• **Aim of the exercise**: Copy exactly, please, the lines of the data from its start through the line containing "tag(o, lb, 'tray', 'foam".

....

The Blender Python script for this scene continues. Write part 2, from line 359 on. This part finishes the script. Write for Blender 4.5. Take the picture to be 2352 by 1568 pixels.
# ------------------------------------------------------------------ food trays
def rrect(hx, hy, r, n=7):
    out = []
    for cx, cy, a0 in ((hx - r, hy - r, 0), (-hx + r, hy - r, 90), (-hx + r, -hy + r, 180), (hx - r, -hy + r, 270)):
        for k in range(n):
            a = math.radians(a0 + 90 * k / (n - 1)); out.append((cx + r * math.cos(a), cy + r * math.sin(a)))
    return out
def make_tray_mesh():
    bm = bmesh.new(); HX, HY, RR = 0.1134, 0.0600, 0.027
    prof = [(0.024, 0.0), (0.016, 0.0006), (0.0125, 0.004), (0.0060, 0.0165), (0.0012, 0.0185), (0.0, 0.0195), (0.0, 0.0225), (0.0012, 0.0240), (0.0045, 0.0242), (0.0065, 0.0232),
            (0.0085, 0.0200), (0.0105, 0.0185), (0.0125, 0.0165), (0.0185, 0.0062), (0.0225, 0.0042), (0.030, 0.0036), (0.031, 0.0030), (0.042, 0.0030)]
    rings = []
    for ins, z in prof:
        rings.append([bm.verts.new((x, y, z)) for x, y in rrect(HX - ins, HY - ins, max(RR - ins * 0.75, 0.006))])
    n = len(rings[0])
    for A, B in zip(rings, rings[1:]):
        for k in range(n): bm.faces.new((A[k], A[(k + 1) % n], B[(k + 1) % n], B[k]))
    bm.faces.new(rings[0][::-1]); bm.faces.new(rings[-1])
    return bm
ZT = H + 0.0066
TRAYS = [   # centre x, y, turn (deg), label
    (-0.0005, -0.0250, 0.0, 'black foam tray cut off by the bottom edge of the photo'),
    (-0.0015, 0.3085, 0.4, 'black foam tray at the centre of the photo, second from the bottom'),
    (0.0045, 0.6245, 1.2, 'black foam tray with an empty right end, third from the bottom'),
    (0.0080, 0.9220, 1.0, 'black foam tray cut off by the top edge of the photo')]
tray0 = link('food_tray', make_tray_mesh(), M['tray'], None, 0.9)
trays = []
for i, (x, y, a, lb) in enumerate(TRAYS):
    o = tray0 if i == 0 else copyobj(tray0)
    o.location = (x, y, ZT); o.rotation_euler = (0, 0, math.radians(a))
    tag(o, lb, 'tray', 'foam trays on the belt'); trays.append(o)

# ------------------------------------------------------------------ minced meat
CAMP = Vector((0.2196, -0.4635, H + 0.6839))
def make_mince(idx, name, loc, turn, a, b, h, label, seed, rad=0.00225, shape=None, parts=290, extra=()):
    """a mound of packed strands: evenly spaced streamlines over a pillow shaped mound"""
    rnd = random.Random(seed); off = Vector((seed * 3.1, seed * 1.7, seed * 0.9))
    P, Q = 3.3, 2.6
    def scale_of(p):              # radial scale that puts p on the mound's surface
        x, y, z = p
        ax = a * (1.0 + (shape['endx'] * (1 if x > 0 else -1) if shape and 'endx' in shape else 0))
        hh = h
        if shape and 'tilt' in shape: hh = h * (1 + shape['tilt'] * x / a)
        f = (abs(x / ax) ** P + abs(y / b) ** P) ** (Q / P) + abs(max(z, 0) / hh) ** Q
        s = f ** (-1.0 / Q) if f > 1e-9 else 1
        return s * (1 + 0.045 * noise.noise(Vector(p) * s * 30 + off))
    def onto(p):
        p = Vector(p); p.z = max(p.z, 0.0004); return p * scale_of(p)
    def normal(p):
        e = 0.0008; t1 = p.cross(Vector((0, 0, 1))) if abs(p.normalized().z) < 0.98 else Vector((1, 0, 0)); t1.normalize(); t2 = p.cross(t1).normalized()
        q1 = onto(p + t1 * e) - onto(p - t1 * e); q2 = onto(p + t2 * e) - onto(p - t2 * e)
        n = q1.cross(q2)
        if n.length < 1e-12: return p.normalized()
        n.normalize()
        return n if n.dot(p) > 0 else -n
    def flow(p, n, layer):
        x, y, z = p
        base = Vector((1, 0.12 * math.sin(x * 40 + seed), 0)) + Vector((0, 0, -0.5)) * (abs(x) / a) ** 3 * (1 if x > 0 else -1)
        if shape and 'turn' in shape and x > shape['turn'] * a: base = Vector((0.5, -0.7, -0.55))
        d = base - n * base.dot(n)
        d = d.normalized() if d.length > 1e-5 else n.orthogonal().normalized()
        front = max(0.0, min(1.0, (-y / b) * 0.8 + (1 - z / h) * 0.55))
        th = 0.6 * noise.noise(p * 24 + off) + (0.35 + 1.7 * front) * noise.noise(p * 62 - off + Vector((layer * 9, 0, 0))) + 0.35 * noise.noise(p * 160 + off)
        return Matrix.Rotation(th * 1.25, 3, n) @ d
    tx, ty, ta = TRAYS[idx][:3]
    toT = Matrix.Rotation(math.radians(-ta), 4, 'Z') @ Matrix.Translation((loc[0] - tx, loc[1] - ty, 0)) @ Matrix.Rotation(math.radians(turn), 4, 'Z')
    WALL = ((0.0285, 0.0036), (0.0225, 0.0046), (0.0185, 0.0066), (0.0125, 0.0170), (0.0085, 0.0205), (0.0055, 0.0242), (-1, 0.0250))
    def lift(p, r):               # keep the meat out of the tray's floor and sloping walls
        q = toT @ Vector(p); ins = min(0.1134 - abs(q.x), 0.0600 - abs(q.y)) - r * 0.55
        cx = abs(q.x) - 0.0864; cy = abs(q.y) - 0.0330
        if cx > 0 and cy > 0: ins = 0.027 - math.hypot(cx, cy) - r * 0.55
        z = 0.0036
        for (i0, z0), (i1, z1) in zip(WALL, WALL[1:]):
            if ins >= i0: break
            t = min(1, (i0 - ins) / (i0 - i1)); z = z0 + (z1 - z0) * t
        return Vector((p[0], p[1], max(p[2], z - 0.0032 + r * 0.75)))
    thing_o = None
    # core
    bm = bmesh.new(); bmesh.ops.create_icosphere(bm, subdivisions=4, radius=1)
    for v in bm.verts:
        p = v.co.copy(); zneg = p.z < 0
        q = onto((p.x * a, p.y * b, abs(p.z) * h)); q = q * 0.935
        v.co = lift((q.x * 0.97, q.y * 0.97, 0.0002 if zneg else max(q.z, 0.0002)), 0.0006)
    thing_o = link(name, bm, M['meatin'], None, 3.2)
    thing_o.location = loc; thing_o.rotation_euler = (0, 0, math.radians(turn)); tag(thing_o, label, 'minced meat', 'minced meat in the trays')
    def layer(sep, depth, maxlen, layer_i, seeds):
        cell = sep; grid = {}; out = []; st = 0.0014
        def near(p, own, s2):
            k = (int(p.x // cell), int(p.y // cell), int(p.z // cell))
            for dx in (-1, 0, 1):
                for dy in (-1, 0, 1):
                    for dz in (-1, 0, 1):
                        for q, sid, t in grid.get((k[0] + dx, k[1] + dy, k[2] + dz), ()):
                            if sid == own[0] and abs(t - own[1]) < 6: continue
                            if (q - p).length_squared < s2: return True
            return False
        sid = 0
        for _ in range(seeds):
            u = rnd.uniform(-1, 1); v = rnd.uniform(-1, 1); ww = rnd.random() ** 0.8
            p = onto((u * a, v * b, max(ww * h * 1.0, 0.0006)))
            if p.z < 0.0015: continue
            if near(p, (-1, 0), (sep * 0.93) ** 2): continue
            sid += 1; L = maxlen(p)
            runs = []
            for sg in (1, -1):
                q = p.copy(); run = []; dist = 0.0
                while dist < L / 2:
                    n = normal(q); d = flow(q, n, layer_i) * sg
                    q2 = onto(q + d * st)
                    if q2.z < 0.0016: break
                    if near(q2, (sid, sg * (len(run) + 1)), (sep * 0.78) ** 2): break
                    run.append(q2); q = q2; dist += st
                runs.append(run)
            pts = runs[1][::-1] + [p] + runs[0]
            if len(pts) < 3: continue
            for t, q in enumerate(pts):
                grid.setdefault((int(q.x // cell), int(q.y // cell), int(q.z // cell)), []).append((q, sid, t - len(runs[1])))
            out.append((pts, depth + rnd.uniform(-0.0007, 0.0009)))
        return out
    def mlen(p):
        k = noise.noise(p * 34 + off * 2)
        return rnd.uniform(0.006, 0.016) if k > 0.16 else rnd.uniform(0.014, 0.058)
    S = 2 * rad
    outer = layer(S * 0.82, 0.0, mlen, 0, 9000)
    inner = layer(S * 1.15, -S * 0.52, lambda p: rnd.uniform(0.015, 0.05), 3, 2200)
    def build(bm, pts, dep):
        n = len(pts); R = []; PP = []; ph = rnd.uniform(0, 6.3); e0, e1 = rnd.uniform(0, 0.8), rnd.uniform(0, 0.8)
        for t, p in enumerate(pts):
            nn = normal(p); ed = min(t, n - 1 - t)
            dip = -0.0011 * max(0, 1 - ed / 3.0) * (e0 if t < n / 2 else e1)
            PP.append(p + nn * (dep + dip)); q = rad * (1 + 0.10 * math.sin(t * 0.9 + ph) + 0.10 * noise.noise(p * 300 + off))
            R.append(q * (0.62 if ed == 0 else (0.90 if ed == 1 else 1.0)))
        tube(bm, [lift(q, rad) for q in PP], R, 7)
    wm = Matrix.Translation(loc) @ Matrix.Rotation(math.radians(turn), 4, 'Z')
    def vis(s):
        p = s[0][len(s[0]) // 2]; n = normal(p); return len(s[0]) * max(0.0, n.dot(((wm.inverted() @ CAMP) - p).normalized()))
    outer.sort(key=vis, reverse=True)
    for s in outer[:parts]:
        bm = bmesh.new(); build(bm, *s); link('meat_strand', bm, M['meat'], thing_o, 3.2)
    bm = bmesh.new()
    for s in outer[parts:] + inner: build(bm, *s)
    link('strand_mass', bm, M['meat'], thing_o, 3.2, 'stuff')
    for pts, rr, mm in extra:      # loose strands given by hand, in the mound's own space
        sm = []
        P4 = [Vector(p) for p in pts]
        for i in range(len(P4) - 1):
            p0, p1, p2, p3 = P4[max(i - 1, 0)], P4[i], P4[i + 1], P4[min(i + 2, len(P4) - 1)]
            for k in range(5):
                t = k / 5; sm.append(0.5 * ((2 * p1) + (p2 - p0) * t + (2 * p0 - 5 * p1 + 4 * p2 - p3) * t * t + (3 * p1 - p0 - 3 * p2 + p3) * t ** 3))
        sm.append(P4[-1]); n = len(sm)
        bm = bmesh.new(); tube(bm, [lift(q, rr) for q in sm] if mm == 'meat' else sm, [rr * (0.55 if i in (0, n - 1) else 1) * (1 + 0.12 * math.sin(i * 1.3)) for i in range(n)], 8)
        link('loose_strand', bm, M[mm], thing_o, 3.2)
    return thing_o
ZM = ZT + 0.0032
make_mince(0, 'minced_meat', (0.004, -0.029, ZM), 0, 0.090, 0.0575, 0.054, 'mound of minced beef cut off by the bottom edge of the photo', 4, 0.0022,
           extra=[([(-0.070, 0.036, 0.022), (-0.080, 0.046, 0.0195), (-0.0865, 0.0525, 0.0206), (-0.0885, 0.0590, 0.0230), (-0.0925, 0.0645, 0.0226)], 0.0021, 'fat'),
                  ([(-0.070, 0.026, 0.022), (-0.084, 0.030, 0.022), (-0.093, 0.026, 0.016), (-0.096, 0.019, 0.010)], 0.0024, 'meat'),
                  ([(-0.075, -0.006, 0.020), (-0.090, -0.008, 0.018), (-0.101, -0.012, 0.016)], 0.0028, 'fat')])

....

• **Answer**:
The Blender Python script for this scene continues. Write part 2, from line 359 on. This part finishes the script. Write for Blender 4.5. Take the picture to be 2352 by 1568 pixels.
# ------------------------------------------------------------------ food trays
def rrect(hx, hy, r, n=7):
    out = []
    for cx, cy, a0 in ((hx - r, hy - r, 0), (-hx + r, hy - r, 90), (-hx + r, -hy + r, 180), (hx - r, -hy + r, 270)):
        for k in range(n):
            a = math.radians(a0 + 90 * k / (n - 1)); out.append((cx + r * math.cos(a), cy + r * math.sin(a)))
    return out
def make_tray_mesh():
    bm = bmesh.new(); HX, HY, RR = 0.1134, 0.0600, 0.027
    prof = [(0.024, 0.0), (0.016, 0.0006), (0.0125, 0.004), (0.0060, 0.0165), (0.0012, 0.0185), (0.0, 0.0195), (0.0, 0.0225), (0.0012, 0.0240), (0.0045, 0.0242), (0.0065, 0.0232),
            (0.0085, 0.0200), (0.0105, 0.0185), (0.0125, 0.0165), (0.0185, 0.0062), (0.0225, 0.0042), (0.030, 0.0036), (0.031, 0.0030), (0.042, 0.0030)]
    rings = []
    for ins, z in prof:
        rings.append([bm.verts.new((x, y, z)) for x, y in rrect(HX - ins, HY - ins, max(RR - ins * 0.75, 0.006))])
    n = len(rings[0])
    for A, B in zip(rings, rings[1:]):
        for k in range(n): bm.faces.new((A[k], A[(k + 1) % n], B[(k + 1) % n], B[k]))
    bm.faces.new(rings[0][::-1]); bm.faces.new(rings[-1])
    return bm
ZT = H + 0.0066
TRAYS = [   # centre x, y, turn (deg), label
    (-0.0005, -0.0250, 0.0, 'black foam tray cut off by the bottom edge of the photo'),
    (-0.0015, 0.3085, 0.4, 'black foam tray at the centre of the photo, second from the bottom'),
    (0.0045, 0.6245, 1.2, 'black foam tray with an empty right end, third from the bottom'),
    (0.0080, 0.9220, 1.0, 'black foam tray cut off by the top edge of the photo')]
tray0 = link('food_tray', make_tray_mesh(), M['tray'], None, 0.9)
trays = []
for i, (x, y, a, lb) in enumerate(TRAYS):
    o = tray0 if i == 0 else copyobj(tray0)
    o.location = (x, y, ZT); o.rotation_euler = (0, 0, math.radians(a))
    tag(o, lb, 'tray', 'foam trays on the belt'); trays.append(o)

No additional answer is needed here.